Scene modeling code data
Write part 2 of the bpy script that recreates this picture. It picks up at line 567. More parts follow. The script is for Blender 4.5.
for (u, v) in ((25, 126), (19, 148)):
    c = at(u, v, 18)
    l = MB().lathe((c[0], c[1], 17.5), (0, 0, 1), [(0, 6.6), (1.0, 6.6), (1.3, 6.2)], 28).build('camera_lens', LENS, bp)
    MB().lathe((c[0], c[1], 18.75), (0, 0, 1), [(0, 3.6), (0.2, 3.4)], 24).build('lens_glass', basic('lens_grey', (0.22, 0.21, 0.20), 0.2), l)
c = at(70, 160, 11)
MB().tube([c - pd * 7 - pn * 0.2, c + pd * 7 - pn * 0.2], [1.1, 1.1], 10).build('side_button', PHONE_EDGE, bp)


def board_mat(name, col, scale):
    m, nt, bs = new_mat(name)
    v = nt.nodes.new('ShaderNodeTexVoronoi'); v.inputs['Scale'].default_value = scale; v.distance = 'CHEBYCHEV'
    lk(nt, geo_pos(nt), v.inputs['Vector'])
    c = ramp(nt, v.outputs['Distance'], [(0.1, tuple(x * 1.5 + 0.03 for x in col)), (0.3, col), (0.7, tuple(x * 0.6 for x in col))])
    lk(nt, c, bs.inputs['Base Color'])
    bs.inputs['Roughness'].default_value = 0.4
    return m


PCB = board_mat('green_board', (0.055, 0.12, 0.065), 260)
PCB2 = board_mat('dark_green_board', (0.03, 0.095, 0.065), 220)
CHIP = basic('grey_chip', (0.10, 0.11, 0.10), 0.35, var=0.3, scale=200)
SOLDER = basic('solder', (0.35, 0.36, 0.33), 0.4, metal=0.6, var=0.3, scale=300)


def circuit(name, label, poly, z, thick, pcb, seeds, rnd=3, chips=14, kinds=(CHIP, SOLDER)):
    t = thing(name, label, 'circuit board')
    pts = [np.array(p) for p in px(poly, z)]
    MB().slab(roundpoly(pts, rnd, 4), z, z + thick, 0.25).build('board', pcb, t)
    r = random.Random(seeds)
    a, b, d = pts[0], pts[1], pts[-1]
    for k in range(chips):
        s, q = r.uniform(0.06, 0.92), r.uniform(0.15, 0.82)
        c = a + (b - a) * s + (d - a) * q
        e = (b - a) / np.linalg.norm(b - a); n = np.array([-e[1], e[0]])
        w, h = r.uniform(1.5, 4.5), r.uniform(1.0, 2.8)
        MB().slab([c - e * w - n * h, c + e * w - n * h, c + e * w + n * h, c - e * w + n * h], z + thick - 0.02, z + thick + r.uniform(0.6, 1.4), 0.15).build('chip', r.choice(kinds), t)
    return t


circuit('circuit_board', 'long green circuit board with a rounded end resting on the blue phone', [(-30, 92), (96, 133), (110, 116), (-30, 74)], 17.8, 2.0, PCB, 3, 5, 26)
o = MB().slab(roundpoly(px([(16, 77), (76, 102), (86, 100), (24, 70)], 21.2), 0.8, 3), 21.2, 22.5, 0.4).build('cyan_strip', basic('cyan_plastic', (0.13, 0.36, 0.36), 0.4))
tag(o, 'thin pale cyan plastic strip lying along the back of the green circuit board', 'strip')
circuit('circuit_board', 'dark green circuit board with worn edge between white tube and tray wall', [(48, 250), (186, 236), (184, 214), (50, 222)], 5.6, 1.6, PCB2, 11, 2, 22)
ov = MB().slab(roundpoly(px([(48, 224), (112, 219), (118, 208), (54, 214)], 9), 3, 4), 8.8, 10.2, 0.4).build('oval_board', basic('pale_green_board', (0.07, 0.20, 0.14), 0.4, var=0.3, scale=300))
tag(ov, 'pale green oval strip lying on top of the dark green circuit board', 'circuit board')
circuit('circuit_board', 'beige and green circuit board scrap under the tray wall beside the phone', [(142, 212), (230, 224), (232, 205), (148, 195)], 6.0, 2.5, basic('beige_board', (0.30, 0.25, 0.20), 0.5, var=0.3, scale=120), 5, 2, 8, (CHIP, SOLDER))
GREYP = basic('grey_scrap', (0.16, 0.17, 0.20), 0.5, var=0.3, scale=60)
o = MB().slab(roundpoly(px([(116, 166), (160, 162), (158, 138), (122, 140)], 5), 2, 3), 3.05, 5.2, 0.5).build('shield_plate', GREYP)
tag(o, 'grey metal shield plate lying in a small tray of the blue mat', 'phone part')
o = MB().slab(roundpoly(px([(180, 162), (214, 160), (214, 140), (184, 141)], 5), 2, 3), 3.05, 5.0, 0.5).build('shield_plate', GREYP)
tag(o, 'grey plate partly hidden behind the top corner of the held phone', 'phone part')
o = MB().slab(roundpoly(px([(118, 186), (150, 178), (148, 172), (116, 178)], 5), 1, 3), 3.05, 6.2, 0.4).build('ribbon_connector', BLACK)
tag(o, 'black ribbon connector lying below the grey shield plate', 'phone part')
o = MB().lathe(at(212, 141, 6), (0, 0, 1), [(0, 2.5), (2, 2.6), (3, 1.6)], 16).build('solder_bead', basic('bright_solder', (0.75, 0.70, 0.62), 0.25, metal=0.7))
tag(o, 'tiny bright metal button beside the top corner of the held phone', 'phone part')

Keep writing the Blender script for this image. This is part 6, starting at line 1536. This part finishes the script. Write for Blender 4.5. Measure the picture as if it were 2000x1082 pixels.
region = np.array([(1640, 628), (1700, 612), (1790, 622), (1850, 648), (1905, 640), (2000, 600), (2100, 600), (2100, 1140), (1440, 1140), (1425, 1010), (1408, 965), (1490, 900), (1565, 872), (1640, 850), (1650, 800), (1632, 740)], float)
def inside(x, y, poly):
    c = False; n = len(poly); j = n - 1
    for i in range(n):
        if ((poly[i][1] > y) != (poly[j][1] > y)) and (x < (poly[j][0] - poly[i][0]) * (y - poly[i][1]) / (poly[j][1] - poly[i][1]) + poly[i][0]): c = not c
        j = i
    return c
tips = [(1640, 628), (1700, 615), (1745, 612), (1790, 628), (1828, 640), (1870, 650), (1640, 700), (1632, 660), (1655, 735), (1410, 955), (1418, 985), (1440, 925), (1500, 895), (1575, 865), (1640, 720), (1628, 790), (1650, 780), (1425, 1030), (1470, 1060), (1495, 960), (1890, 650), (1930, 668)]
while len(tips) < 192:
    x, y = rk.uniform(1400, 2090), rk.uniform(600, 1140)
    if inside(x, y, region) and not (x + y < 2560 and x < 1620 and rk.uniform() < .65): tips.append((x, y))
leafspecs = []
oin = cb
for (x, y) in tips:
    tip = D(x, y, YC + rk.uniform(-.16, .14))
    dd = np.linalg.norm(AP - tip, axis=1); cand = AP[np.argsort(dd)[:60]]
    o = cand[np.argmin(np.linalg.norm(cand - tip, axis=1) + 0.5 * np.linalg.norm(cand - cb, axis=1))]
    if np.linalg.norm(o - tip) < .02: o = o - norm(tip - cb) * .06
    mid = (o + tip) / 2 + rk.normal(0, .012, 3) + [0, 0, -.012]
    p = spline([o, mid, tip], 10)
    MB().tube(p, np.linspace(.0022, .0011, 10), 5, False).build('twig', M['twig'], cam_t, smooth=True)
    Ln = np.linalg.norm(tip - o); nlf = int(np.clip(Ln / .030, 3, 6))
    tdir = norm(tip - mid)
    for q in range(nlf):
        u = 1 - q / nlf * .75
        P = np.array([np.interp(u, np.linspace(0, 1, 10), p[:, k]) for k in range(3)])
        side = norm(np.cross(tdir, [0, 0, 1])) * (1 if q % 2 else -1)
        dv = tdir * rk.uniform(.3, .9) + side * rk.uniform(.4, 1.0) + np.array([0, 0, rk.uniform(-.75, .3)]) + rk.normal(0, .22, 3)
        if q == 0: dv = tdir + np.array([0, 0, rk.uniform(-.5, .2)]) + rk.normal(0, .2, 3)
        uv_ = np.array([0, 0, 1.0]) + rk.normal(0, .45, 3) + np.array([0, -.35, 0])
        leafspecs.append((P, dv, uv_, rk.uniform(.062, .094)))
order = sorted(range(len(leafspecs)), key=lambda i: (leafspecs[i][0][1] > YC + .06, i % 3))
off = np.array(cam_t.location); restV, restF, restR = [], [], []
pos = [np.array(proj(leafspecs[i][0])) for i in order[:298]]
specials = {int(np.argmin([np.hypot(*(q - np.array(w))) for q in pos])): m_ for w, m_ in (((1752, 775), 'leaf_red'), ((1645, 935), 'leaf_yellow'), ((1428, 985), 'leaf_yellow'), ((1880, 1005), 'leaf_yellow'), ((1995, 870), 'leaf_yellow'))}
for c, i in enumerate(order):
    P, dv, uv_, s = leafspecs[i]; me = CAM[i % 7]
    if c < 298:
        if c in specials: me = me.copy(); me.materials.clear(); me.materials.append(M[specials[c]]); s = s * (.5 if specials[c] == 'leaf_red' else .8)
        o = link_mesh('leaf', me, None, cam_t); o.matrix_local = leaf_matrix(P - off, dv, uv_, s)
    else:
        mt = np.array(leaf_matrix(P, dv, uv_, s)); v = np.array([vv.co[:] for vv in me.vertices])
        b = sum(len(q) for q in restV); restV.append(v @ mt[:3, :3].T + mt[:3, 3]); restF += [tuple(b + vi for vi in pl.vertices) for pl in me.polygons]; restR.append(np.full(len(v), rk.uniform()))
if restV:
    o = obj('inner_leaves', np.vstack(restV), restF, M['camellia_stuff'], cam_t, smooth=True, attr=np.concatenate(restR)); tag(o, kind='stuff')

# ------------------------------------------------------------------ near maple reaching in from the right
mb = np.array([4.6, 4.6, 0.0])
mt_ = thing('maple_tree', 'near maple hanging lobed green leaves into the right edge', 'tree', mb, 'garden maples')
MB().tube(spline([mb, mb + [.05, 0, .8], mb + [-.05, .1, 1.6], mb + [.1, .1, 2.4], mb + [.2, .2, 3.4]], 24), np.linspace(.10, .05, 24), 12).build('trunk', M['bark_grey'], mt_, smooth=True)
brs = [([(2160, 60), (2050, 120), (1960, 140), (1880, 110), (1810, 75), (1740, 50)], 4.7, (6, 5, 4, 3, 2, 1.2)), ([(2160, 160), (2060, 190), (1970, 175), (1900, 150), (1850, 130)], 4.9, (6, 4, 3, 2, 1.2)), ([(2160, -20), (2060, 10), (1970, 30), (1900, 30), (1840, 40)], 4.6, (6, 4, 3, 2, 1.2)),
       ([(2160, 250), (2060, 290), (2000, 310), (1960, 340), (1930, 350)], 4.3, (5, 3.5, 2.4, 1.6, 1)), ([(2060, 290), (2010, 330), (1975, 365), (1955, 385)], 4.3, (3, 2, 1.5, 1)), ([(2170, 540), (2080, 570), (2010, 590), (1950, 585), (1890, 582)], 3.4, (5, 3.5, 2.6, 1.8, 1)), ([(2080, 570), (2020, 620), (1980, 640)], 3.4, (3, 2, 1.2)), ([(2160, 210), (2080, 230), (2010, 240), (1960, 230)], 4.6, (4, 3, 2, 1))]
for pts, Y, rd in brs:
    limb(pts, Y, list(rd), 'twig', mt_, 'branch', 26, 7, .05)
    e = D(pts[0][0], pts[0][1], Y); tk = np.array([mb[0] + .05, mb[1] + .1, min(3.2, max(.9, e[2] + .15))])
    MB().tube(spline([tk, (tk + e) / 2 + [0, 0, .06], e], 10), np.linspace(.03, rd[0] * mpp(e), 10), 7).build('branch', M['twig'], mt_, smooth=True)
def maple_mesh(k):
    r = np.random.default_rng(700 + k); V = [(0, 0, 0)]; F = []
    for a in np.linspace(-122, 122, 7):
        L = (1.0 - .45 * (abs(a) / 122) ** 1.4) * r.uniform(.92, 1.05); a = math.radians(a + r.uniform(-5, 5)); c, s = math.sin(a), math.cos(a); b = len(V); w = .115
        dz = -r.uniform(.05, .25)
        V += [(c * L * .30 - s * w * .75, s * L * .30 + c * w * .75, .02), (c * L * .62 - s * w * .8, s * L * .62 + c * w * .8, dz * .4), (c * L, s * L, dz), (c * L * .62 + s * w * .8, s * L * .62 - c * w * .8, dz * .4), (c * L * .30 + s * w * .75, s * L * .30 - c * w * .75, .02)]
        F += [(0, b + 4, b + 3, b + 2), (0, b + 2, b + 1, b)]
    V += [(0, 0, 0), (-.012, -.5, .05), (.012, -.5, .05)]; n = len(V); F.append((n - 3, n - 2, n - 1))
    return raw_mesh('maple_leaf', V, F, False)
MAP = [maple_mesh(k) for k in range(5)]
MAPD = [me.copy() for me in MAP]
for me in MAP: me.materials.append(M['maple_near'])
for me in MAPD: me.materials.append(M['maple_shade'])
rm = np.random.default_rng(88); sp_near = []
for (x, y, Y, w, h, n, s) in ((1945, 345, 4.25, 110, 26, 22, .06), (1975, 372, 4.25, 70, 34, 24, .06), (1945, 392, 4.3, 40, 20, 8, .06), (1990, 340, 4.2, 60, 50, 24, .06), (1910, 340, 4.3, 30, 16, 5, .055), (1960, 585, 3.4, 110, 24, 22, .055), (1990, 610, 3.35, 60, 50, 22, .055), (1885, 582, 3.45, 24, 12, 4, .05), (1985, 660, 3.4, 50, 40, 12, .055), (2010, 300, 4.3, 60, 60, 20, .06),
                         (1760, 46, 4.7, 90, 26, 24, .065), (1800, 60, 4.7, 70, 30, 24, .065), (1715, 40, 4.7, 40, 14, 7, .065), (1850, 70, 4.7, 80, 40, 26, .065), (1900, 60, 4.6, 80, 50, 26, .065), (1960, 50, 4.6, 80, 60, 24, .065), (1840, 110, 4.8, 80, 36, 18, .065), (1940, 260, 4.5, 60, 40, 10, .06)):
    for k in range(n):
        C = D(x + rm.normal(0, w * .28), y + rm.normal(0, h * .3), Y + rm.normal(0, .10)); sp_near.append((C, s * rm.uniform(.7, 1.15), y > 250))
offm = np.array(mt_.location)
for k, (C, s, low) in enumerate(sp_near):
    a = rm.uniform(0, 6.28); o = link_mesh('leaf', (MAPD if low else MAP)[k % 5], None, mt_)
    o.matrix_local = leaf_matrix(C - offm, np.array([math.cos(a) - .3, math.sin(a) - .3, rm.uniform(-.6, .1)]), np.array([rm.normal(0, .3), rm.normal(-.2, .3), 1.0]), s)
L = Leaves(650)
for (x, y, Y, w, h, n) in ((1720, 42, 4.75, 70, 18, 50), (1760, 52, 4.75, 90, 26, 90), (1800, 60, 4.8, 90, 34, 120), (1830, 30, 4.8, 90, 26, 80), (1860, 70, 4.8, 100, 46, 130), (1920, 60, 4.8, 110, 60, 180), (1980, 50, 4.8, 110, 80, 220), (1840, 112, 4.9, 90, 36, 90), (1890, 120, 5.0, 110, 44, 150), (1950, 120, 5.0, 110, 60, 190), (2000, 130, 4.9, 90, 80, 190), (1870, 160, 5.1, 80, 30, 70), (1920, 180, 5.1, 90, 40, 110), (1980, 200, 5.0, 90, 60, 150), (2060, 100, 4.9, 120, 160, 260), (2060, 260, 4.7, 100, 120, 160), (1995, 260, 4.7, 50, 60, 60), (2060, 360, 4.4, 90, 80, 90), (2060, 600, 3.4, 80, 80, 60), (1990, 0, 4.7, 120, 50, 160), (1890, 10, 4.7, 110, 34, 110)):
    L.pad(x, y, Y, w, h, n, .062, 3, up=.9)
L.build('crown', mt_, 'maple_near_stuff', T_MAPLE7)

- [Problem statement]: Please reproduce exactly the lines from the first one of the records above through the line containing "metal=0.6, var=0.3, scale=300)", both included, and nothing else.

- [Written response]:
Write part 2 of the bpy script that recreates this picture. It picks up at line 567. More parts follow. The script is for Blender 4.5.
for (u, v) in ((25, 126), (19, 148)):
    c = at(u, v, 18)
    l = MB().lathe((c[0], c[1], 17.5), (0, 0, 1), [(0, 6.6), (1.0, 6.6), (1.3, 6.2)], 28).build('camera_lens', LENS, bp)
    MB().lathe((c[0], c[1], 18.75), (0, 0, 1), [(0, 3.6), (0.2, 3.4)], 24).build('lens_glass', basic('lens_grey', (0.22, 0.21, 0.20), 0.2), l)
c = at(70, 160, 11)
MB().tube([c - pd * 7 - pn * 0.2, c + pd * 7 - pn * 0.2], [1.1, 1.1], 10).build('side_button', PHONE_EDGE, bp)


def board_mat(name, col, scale):
    m, nt, bs = new_mat(name)
    v = nt.nodes.new('ShaderNodeTexVoronoi'); v.inputs['Scale'].default_value = scale; v.distance = 'CHEBYCHEV'
    lk(nt, geo_pos(nt), v.inputs['Vector'])
    c = ramp(nt, v.outputs['Distance'], [(0.1, tuple(x * 1.5 + 0.03 for x in col)), (0.3, col), (0.7, tuple(x * 0.6 for x in col))])
    lk(nt, c, bs.inputs['Base Color'])
    bs.inputs['Roughness'].default_value = 0.4
    return m


PCB = board_mat('green_board', (0.055, 0.12, 0.065), 260)
PCB2 = board_mat('dark_green_board', (0.03, 0.095, 0.065), 220)
CHIP = basic('grey_chip', (0.10, 0.11, 0.10), 0.35, var=0.3, scale=200)
SOLDER = basic('solder', (0.35, 0.36, 0.33), 0.4, metal=0.6, var=0.3, scale=300)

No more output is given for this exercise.